Worse, it is very likely that the gateway would not even be aware of the compromised user account because they focus on incoming email.
The insider threat is more than just email.
It isn’t necessary to send an email to breach one of your accounts. Perhaps your employee is one of over 10 billion compromised accounts or perhaps they chose to use one of the 10,000 most popular passwords that attackers use in brute force attacks.
Once the first account is compromised, an attacker does not need to use email in order to compromise others in your organization. They can utilize any of the other collaboration tools like OneDrive, Google Drive or Teams to attack other users.
The PhishPoint attack methodology is a good example of a common internal attack chain.
Once inside, attackers have multiple attack paths. Not just email.
While it is possible to identify a compromised account by monitoring email, a more complete and accurate method to detect a compromised account is to monitor user behavior––from logins to chats, configuration changes to data downloads. This type of information is out of the reach of external email gateways, no matter the configuration.
Detection is not enough. You need Action.
The only way to block an internal threat is through internal action. Quarantining email will not help.
With no ability to disable an account, change permissions, block a chat message or delete a shared file, external gateways are powerless against account compromise. Even if a proxy email vendor were to detect a malicious message, they could only report the suspicious account. It is up to the administrator to disable the account and remediate the damage.
Didn’t my vendor just announce that they now protect against Email Account Compromise?

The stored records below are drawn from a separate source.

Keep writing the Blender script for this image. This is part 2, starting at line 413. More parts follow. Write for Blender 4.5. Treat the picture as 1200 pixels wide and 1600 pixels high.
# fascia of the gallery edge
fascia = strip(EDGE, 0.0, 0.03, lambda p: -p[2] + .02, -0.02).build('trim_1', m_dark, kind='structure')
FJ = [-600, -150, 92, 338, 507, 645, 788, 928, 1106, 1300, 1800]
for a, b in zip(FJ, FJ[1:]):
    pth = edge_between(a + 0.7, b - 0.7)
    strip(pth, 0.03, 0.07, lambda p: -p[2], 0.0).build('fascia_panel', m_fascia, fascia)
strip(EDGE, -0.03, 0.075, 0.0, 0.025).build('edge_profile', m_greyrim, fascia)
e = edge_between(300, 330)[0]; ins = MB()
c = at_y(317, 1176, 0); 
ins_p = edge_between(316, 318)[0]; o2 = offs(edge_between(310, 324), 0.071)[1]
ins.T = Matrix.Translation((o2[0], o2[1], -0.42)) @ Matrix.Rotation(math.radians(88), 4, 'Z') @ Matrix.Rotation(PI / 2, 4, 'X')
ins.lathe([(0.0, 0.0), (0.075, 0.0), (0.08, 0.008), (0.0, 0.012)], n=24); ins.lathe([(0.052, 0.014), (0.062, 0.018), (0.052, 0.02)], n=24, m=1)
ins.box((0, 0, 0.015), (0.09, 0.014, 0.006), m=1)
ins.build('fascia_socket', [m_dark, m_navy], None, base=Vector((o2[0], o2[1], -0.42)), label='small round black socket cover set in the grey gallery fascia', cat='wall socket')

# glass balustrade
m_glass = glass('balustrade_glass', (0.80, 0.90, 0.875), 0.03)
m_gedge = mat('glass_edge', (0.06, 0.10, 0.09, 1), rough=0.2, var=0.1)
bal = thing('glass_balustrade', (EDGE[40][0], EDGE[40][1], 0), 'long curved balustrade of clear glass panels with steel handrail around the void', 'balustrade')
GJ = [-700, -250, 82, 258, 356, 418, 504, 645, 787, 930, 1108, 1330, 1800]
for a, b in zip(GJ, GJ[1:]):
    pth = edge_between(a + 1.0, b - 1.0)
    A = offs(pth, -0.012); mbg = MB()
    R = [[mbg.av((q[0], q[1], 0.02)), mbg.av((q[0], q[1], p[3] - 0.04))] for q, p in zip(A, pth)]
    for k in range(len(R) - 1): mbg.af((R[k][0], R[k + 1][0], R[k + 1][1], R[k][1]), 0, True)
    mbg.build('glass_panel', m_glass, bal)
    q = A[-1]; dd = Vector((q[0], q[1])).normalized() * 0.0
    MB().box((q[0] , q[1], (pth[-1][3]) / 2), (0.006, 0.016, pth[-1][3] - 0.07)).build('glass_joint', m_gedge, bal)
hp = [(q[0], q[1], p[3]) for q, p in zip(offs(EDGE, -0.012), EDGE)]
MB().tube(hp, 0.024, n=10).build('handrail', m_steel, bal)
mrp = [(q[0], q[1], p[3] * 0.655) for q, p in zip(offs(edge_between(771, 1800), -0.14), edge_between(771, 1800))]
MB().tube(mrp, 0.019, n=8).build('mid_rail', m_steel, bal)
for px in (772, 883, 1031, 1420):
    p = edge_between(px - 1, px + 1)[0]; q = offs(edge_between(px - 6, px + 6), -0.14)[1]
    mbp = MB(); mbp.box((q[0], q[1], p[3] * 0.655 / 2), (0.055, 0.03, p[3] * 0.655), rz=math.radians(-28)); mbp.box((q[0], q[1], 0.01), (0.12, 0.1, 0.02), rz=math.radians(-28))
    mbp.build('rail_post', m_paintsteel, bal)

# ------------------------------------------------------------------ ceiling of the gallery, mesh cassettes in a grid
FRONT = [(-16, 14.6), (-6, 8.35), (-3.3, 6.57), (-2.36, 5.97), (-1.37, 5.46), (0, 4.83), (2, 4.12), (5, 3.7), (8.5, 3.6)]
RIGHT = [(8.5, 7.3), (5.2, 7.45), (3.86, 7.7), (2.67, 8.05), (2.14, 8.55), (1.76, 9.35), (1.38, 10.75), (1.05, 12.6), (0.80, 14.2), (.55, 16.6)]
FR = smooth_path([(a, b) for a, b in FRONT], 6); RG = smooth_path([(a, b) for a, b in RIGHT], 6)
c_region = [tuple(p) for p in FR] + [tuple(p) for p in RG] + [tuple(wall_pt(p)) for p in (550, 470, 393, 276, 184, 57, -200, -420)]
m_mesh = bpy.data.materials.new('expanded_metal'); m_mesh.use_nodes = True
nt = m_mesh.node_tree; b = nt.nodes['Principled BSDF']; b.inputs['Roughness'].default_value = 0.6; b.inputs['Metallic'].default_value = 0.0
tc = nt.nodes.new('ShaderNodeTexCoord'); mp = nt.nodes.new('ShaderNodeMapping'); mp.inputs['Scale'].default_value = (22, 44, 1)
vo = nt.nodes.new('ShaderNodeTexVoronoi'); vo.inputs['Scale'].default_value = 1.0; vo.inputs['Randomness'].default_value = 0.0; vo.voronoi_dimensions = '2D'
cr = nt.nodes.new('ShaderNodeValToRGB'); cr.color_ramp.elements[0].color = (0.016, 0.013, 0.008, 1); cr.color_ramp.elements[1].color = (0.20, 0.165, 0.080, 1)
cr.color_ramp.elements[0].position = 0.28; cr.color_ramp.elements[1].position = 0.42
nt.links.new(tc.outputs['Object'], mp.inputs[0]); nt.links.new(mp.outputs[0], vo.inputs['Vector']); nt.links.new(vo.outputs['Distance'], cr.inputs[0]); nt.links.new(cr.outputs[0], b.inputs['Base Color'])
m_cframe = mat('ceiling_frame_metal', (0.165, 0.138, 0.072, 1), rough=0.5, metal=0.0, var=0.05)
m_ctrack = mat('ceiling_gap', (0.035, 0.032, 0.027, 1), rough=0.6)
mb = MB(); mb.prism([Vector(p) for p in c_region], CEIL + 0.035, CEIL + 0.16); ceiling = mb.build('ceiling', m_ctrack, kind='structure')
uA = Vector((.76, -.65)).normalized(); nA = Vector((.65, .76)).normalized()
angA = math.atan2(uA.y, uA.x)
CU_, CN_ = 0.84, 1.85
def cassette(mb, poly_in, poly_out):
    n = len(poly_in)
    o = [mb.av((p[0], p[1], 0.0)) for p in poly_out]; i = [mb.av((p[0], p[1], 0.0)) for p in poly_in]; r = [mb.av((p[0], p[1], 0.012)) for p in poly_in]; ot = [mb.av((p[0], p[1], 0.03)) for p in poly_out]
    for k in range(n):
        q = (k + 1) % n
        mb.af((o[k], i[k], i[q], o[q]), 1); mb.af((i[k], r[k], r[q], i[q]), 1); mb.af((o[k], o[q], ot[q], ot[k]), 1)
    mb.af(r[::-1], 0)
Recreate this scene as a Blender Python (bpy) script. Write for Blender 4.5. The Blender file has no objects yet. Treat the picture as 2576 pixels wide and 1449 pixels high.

Yes, they have. But as a separate product that is purchased and managed independently of the inbound email gateway and the internal email appliance. It is missing key integration and information sharing. The offering demonstrates that they realize that a complete solution must offer:
- Inbound email protection
- Internal email protection
- Outbound email protection
- Full-suite user event monitoring
To respond to such a threat automatically you would need an additional security incident event management system and anomaly detection tool. But even then the response will be delayed, perhaps still requiring manual intervention.
When we connect to a customer's cloud app, we capture year’s worth of historical information to create a model of each user, as well as an organization’s custom threat profile. Within each SaaS, we monitor over 100 event indicators and correlate them to identify compromised accounts. These indicators are fed into ML algorithms that’s trained to find attacks and filter out false positives. This applies to past accounts breached before installing Avanan, and works to prevent new takeovers.
These indicators include, but are not limited to:
- Logins from new devices, locations or browsers
- Suspicious or insecure mailbox configurations
- Disabling of MFA
- Multiple password resets
Avanan has a unique combination of account takeover abilities. From real-time prevention, historical breach detection, and adaptive false positive filtering, Avanan provides the most advanced protection of account takeover.